There are three wonderful regular bloggers here at Writing About Writing who are not me, and of course, I'm always looking for more, but since I literally pay less than the price of a decent chimichanga, I can't be too picky when I don't have a guest post ready to go on Thursday. Therefore, I will reintroduce the writing prompts on Thursdays when I am sans a post from either a regular blogger here or a guest post.

Based on the unexpected runaway success of yesterday's post, I have a small exercise in affirmation and positivity that I think most writers would find useful–especially if they're going through a time in their lives when it's not as easy to pour some serious dedication into their work in progress. Of course we're never going to make money and pay bills and certainly never get rich and famous writing Facebook posts and strongly worded letters to products that have disappointed us, but there is also a place to be made for remembering that "Write Every Day" is a piece of advice that is based on keeping a skill set sharp–a skill set that can atrophy with disuse.
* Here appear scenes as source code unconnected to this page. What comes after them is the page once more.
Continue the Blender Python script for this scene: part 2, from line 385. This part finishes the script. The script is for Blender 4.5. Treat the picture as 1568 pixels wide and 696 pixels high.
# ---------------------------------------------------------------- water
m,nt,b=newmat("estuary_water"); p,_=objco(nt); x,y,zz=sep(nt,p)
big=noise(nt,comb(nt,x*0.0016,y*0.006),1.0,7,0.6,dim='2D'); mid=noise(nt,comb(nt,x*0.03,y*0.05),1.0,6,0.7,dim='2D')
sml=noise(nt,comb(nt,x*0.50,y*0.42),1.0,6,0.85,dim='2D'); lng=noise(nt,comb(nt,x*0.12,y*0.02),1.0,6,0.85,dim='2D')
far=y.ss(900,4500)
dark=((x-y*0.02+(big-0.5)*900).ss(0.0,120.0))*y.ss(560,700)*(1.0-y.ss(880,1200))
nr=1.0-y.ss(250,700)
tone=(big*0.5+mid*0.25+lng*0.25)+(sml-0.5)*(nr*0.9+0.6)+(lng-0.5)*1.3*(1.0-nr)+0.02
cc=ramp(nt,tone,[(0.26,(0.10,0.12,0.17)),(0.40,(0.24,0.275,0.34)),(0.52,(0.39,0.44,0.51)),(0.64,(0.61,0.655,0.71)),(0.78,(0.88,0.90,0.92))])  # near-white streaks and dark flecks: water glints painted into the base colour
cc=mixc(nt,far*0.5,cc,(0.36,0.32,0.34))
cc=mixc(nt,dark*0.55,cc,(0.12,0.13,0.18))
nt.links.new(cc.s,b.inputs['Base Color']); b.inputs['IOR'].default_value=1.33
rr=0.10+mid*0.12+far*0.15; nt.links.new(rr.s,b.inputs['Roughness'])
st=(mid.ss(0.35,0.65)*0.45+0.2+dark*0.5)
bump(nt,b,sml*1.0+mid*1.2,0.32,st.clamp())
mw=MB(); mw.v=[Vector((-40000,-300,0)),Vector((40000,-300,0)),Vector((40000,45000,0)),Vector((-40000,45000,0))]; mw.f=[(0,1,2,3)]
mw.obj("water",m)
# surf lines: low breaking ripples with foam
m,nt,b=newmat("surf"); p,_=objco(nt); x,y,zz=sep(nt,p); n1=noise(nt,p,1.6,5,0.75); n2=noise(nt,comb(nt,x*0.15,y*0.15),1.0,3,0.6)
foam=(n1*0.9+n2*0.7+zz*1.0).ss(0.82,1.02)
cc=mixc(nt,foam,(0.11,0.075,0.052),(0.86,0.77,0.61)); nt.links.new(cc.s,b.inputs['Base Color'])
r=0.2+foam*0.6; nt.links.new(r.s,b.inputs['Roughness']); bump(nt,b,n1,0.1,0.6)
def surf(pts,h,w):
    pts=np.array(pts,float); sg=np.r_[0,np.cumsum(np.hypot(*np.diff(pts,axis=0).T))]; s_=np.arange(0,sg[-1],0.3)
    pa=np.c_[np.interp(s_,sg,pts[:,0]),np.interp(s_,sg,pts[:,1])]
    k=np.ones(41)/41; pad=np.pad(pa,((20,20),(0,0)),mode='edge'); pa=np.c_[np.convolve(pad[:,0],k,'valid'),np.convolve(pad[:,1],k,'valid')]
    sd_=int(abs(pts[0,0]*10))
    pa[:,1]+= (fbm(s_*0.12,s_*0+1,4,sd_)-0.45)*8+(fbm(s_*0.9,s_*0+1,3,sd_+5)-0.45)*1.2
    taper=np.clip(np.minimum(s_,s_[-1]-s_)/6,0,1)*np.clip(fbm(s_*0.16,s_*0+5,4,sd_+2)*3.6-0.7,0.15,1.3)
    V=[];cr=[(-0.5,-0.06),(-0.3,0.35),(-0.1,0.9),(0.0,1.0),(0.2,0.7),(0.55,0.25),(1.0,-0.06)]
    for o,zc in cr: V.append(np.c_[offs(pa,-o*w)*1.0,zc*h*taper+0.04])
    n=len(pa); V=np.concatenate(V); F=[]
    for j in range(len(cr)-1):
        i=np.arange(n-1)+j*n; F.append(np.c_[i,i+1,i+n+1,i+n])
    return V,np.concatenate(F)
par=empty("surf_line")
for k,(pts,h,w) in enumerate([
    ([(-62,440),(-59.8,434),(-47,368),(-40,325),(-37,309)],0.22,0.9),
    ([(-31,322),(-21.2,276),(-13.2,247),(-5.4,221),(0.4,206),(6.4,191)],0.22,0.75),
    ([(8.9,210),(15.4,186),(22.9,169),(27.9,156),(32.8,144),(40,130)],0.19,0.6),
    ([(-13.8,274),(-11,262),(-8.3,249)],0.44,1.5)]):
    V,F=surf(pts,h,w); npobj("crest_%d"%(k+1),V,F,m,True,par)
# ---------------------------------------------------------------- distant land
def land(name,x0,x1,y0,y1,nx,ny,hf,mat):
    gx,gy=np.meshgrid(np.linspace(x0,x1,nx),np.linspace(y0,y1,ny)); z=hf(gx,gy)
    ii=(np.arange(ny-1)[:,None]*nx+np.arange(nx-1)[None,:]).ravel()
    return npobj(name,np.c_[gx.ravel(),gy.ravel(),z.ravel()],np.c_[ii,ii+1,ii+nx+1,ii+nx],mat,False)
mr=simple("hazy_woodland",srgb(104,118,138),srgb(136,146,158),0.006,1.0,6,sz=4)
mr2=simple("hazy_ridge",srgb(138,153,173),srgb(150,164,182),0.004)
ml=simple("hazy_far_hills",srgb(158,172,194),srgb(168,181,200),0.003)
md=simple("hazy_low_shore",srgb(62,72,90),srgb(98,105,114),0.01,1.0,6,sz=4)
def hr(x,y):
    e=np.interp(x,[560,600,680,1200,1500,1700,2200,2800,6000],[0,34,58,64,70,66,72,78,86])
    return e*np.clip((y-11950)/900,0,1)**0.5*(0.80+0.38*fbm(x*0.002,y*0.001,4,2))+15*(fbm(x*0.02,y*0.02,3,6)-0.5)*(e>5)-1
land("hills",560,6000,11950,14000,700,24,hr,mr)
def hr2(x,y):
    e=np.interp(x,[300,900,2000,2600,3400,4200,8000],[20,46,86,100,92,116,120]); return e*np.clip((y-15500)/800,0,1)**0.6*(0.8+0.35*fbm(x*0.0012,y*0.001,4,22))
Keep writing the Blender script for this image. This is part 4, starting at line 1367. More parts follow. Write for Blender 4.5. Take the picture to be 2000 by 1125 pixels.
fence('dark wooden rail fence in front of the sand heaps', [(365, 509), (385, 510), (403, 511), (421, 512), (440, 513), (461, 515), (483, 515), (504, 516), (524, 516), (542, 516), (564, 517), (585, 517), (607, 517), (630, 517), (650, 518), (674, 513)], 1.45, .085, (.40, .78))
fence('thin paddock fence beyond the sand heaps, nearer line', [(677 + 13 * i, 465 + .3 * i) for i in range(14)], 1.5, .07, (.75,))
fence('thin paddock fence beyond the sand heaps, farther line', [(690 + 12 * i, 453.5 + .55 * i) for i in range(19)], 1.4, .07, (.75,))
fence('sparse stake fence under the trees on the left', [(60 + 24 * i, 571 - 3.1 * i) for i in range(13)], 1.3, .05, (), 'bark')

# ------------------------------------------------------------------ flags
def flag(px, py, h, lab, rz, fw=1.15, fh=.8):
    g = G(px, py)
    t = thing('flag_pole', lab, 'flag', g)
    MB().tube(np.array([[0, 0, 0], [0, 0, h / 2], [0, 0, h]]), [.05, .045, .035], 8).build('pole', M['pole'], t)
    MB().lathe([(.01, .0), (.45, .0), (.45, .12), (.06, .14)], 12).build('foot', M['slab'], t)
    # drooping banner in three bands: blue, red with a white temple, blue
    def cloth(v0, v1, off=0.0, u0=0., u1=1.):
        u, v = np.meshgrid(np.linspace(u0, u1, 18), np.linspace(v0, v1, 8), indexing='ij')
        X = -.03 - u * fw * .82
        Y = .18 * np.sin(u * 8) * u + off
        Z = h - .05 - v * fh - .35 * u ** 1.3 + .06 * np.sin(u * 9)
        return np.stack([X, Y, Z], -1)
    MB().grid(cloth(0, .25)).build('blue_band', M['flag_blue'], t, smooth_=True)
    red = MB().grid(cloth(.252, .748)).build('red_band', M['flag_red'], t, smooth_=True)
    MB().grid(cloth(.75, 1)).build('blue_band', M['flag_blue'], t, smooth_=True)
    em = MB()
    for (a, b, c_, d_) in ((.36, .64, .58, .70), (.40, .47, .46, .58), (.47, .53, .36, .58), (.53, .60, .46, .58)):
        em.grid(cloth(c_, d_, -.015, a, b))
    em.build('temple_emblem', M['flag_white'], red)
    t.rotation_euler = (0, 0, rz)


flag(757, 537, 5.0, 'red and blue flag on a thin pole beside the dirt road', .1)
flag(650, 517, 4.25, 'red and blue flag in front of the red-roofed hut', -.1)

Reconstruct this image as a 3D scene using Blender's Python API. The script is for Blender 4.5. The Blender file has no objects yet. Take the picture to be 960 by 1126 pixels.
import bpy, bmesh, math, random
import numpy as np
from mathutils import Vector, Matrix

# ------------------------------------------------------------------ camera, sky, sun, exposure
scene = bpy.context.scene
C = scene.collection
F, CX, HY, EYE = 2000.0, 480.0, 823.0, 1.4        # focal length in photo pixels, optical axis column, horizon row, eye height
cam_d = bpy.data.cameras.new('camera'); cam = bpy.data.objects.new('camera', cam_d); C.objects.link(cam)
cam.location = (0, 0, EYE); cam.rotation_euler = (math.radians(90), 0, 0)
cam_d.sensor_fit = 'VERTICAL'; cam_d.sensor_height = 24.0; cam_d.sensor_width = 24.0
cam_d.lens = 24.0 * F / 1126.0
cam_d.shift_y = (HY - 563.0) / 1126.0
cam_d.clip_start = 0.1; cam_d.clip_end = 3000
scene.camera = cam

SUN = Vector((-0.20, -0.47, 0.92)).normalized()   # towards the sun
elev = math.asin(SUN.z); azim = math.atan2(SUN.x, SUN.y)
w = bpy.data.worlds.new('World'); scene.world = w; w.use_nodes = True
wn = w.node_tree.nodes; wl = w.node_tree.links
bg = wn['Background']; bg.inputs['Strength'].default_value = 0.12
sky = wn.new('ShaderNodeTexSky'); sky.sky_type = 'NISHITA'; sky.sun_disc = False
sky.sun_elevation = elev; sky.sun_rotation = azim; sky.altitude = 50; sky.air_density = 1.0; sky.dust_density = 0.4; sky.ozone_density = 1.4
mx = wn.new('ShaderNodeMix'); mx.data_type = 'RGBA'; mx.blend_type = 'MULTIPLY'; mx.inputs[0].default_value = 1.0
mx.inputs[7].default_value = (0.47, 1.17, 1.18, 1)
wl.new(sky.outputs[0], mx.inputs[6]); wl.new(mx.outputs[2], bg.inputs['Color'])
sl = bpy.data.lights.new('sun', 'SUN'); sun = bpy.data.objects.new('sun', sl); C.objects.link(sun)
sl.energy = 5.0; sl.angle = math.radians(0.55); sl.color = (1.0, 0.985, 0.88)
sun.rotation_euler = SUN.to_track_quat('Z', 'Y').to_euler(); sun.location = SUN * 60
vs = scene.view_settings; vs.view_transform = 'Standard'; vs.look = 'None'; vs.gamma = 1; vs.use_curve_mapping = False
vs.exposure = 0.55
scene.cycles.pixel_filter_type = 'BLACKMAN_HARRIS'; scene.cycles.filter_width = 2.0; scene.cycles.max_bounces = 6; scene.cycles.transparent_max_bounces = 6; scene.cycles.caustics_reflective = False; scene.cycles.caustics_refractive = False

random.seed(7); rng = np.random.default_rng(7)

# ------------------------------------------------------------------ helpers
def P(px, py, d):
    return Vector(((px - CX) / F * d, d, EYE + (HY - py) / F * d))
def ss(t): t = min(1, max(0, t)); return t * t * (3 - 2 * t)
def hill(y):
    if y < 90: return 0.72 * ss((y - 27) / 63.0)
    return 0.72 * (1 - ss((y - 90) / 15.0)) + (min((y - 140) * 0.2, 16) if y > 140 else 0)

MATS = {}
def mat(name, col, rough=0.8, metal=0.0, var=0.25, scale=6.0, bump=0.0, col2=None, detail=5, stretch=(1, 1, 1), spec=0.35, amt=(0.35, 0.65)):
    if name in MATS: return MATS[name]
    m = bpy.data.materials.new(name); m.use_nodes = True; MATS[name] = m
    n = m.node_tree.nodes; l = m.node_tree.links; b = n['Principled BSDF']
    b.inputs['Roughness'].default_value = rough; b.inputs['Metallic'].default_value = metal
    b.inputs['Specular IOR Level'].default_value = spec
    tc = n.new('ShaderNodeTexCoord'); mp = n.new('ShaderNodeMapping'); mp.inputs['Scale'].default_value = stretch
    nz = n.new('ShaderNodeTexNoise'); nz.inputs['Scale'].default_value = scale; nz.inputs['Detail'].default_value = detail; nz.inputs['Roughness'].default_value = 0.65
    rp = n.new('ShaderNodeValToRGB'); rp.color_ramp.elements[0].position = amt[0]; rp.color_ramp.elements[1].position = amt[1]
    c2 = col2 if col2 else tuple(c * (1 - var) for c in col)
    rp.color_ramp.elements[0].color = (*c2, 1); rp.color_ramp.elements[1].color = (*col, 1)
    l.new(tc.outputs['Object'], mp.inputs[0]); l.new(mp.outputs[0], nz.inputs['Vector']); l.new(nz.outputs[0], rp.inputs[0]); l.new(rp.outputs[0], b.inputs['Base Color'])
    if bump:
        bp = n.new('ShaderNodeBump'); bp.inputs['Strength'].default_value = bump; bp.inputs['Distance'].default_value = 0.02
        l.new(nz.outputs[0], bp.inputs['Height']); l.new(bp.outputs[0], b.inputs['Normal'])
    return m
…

Not every day of that daily writing is always going to involve ten hours of your very best effort on your Great American Novel.

A lot of athletes understand this concept. When they are unable to train for their big event for reasons ranging from personal issues to injury, they still do a little something to stay in shape. It's no substitute for training, but they know that letting their bodies go completely would be even worse.

Prompt: 

Write down a list of everything you have written in the last 72 hours (three days). Don't just count the word or page count for things you consider to be headed for publication one day. Include e-mails, Facebook posts, journals, letters, character sketches (the written ones), outlining, product reviews. Even put your chats to people if they involved more than dinner plans, emoji, and "LOL."

Tally up every single thing you've written. If it's possible, get a word count or rough word count of it all.

Guess at the pages this would be. (A double spaced typed page is roughly 250 words.)

It's very important to write out this list. Conceptualizing a few things in your head will not have the same effect. You need to be looking at a hard copy of all the things you have written and be able to see them stretched out from end to end.

Now, this is the hard part:

Take a deep breath (very deep) and remind yourself that this is writing. It won't get you published. It won't get you paid. It probably won't get you groupie threesomes. But it will keep a skill from going dull. And if you're not in a place where you have the time, the energy, the luxury of sitting down to work on your magnum opus, it will do the trick in a pinch to keep you sharp.

And when your life is a little more forgiving and you can get back to that thing you're dying to work on, you will not have to start over with remembering which end of the pen goes down.